Pererat Kerukunan, Kemenag-Walubi Gelar Cap Go Meh Bersama
A
A
A
JAKARTA - Perwakilan Umat Buddha Indonesia (Walubi) bersama Kementerian Agama (Kemenag) menggelar Perayaan Cap Go Meh bersama di JIExpo Convention Centre and Theatre, Kemayoran Jakarta Pusat.
“Acara ini bertujuan untuk meningkatkan kerukunan umat lintas agama di Tanah Air serta mengajak semua pihak bekerja keras guna mewujudkan Indonesia Maju di bawah kepemimpinan Nasional oleh Presiden Joko Widodo (Jokowi) dan Wakil Presiden, Kiai Ma'ruf Amin,” ujar Ketua Umum Walubi, S. Hartati, Senin (17/2/2020)
Acara yang digelar dalam rangka memperingati Hari Raya Imlek 2571 ini mengambil tema Bekerja Keras untuk Indonesia Maju dan Jaya dengan sub tema Cap Go Meh 2571 Tahun 2020 Turut Mewujudkan Cinta Tanah Air dan Semarak Budaya Sesama Antar Anak Bangsa, Marilah Kita Meningkatkan Moral Spiritual dan Kerukunan Lintas Beragama, serta Persatuan dan Kesatuan Indonesia Maju berazaskan Pancasila dalam Bingkai NKRI.
Menurut dia, penyelenggaraan ini merupakan suatu kehormatan bagi Walubi karena dapat bekerja sama dengan Kementerian Agama menyelenggarakan acara Cap Go Meh Bersama ini.
Dia menjelaskan, secara harfiah Cap Go Meh adalah hari ke- 15 setelah tahun baru Imlek. Istilah Cap Go Meh berasal dari dialek Tiociu atau Hokkien. Cap Go yang artinya lima belas sedangkan Meh berarti malam. Dengan demikian, Cap Go Meh secara harfiah dapat diartikan sebagai “malam ke- lima belas”.

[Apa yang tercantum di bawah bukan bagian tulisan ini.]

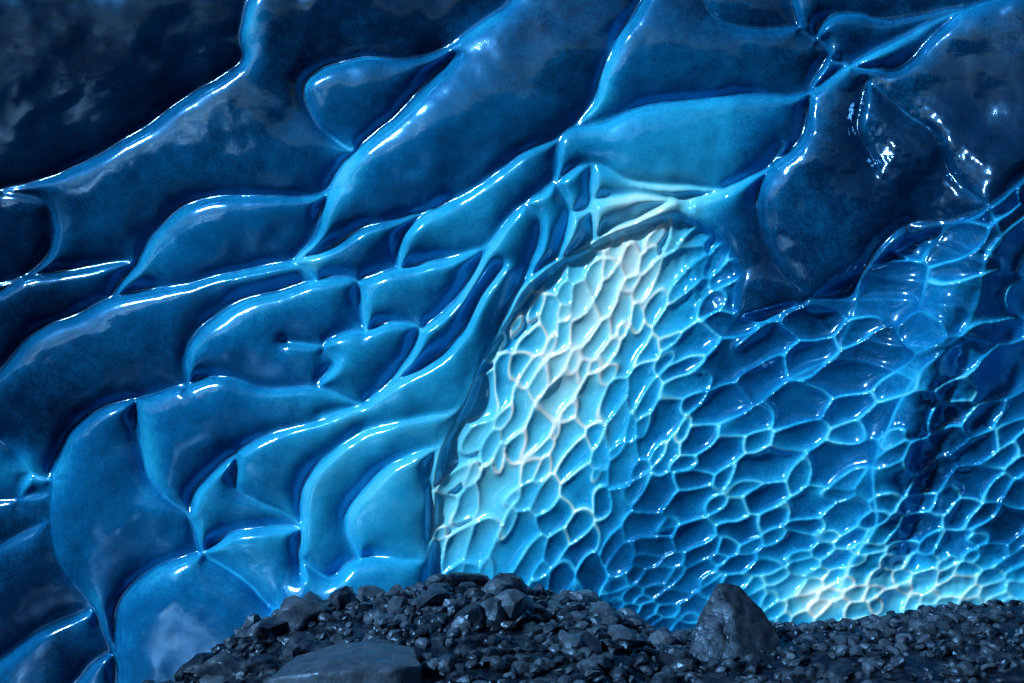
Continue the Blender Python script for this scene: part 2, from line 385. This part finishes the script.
def hull_boulder(px,row,y,pts,seed,tone):
    """angular block: convex hull of measured corner points (metres), bevelled and weathered"""
    r=np.random.default_rng(seed);bm=bmesh.new()
    for p in pts: bm.verts.new(p)
    g=bmesh.ops.convex_hull(bm,input=bm.verts)
    bmesh.ops.delete(bm,geom=list({e for e in g['geom_interior']+g['geom_unused'] if isinstance(e,bmesh.types.BMVert)}),context='VERTS')
    bmesh.ops.dissolve_limit(bm,angle_limit=math.radians(8),verts=bm.verts,edges=bm.edges)
    bmesh.ops.bevel(bm,geom=bm.edges[:],offset=.014,segments=2,affect='EDGES',profile=.6)
    bmesh.ops.triangulate(bm,faces=bm.faces)
    for k in range(4):
        ed=[e for e in bm.edges if e.calc_length()>.028]
        if not ed: break
        bmesh.ops.subdivide_edges(bm,edges=ed,cuts=1)
        bmesh.ops.triangulate(bm,faces=bm.faces)
    V=np.array([v.co[:] for v in bm.verts]);Fc=np.array([[v.index for v in f.verts] for f in bm.faces]);
    bm.free()
    d=np.zeros(len(V))
    for i in range(30):
        k=r.normal(size=3)*r.uniform(5,45);d+=np.sin(V@k+r.uniform(0,6))/np.linalg.norm(k)
    nn=V-V.mean(0);nn/=np.linalg.norm(nn,axis=1)[:,None]
    V=V+nn*(d*.04)[:,None]
    x,z=cell(px,row,y);ob=mesh_tri('boulder',V,Fc,np.full(len(V),tone),True);ob.location=(x,y,z);return ob
p=.0062
hull_boulder(725,631,5.7,[(-50*p,-.10,-50*p),(-46*p,-.15,-28*p),(-25*p,-.06,18*p),(-5*p,0,46*p),(18*p,.02,43*p),(36*p,-.02,20*p),(46*p,-.05,-2*p),(50*p,-.10,-40*p),(8*p,-.24,-30*p),(10*p,-.20,-50*p),(0,.25,-45*p),(0,.12,36*p),(40*p,.2,-40*p),(-40*p,.2,-40*p),(5*p,-.13,20*p)],4,-.02)
p=.0052
hull_boulder(345,695,4.8,[(-72*p,-.10,-50*p),(-70*p,-.12,16*p),(-60*p,.22,34*p),(-20*p,.32,45*p),(10*p,.30,48*p),(60*p,.24,41*p),(72*p,-.05,26*p),(72*p,-.10,-50*p),(-20*p,-.22,24*p),(50*p,-.2,26*p),(0,-.25,-50*p),(-60*p,.3,-50*p),(60*p,.3,-50*p)],11,.30)
boulder(305,620,6.0,.17,.15,.13,12,.35)
boulder(235,670,5.6,.22,.18,.12,13,.15)
boulder(930,634,5.8,.10,.1,.09,14,.45)
boulder(570,606,6.4,.15,.15,.10,15,.15)
boulder(372,614,6.2,.10,.1,.07,16,.3)
boulder(1000,668,5.3,.16,.14,.08,17,.1)
# ---------------- camera, light
cam=bpy.data.cameras.new('camera');cam.lens=LENS;cam.sensor_width=36;cam.clip_end=2000
co_=bpy.data.objects.new('camera',cam);scene.collection.objects.link(co_)
co_.location=CAM;co_.rotation_euler=(math.pi/2+PITCH,0,0);scene.camera=co_
sd=Vector((-0.67,-0.60,0.44)).normalized()   # towards the sun
sl=bpy.data.lights.new('sun','SUN');sl.energy=5;sl.angle=math.radians(4.5);sl.color=(.95,.97,1)
so=bpy.data.objects.new('sun',sl);scene.collection.objects.link(so);so.rotation_euler=sd.to_track_quat('Z','Y').to_euler()
w=bpy.data.worlds.new('World');scene.world=w;w.use_nodes=True
sk=w.node_tree.nodes.new('ShaderNodeTexSky');sk.sky_type='NISHITA';sk.sun_disc=False
sk.sun_elevation=math.asin(sd.z);sk.sun_rotation=math.atan2(sd.x,sd.y)
bg=w.node_tree.nodes['Background'];bg.inputs['Strength'].default_value=.05
w.node_tree.links.new(sk.outputs[0],bg.inputs['Color'])
print('time',time.time()-T0)
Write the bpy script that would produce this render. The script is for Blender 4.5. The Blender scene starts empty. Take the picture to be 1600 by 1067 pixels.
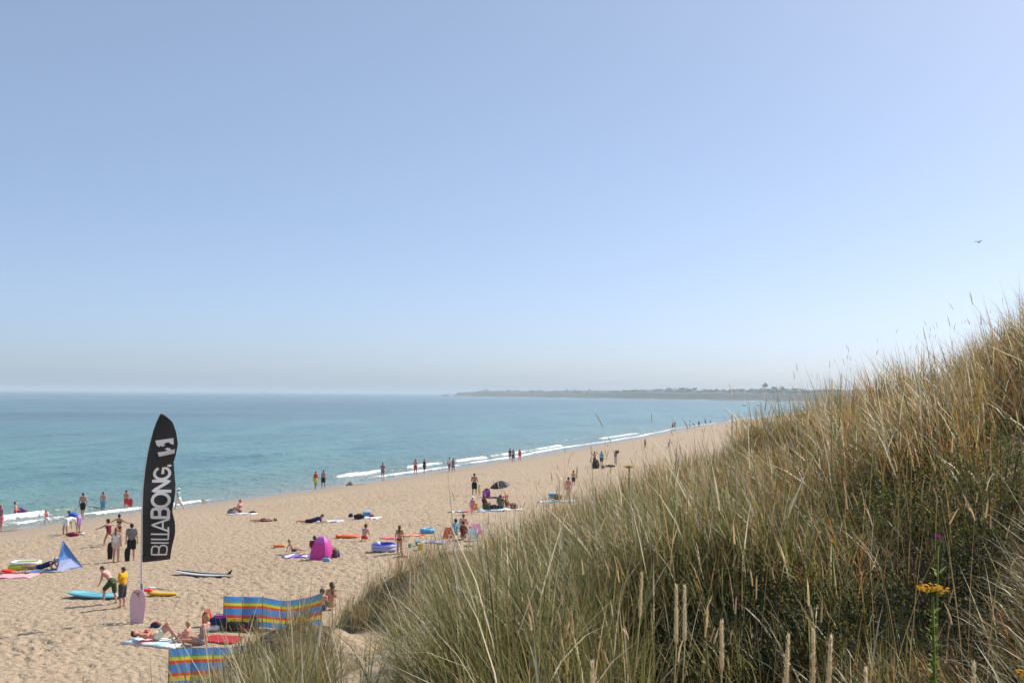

Bagi umat Buddha, kata dia, merayakan Hari Magha Puja adalah mengenang peristiwa tepat 10 bulan Sang Buddha mencapai pencerahan sempurna menjadi Buddha, di Taman Tupai, Hutan Bambu Veluvana Arama, di kota Rajagaha di Bulan Magha.
Cap Go Meh merupakan salah satu momentum yang tepat untuk ramai-ramai mempererat toleransi dan kerukunan, persatuan dan kesatuan untuk Indonesia maju, berazaskan Pancasila dalam bingkai Negara Kesatuan Republik Indonesia (NKRI).
”Pada dasarnya perayaan Cap Go Meh merupakan perayaan terpenting bagi warga Tionghoa di seluruh belahan dunia, termasuk di Indonesia sehingga perayaan tersebut sudah menjadi tradisi budaya milik bangsa Indonesia,” katanya.
Perayaan Cap Go Meh di Indonesia terbilang istimewa karena telah berakulturasi dengan budaya setempat. Misalnya di daerah Singkawang terdapat ritual pawai tatung, pembakaran replika naga untuk menolak bala satu kota. Begitu juga perayaan Cap Go Meh di Gorontalo yang terbilang unik, pawai dan acara lainnya diikuti bukan hanya oleh orang Tionghoa, tapi juga oleh warga dari etnis lain yang beragama Islam dan Kristen.
Termasuk di daerah lain seperti Pontianak, Makassar, Manado, Semarang, Yogyakarta, Solo, Cirebon, Medan, Jambi, juga Jakarta. ”Kini, perayaan Cap Go Meh bukan lagi milik warga Tionghoa saja, melainkan sudah menjadi bagian dari kekayaan budaya bangsa Indonesia dalam bingkai Bhinneka Tunggal Ika,” katanya.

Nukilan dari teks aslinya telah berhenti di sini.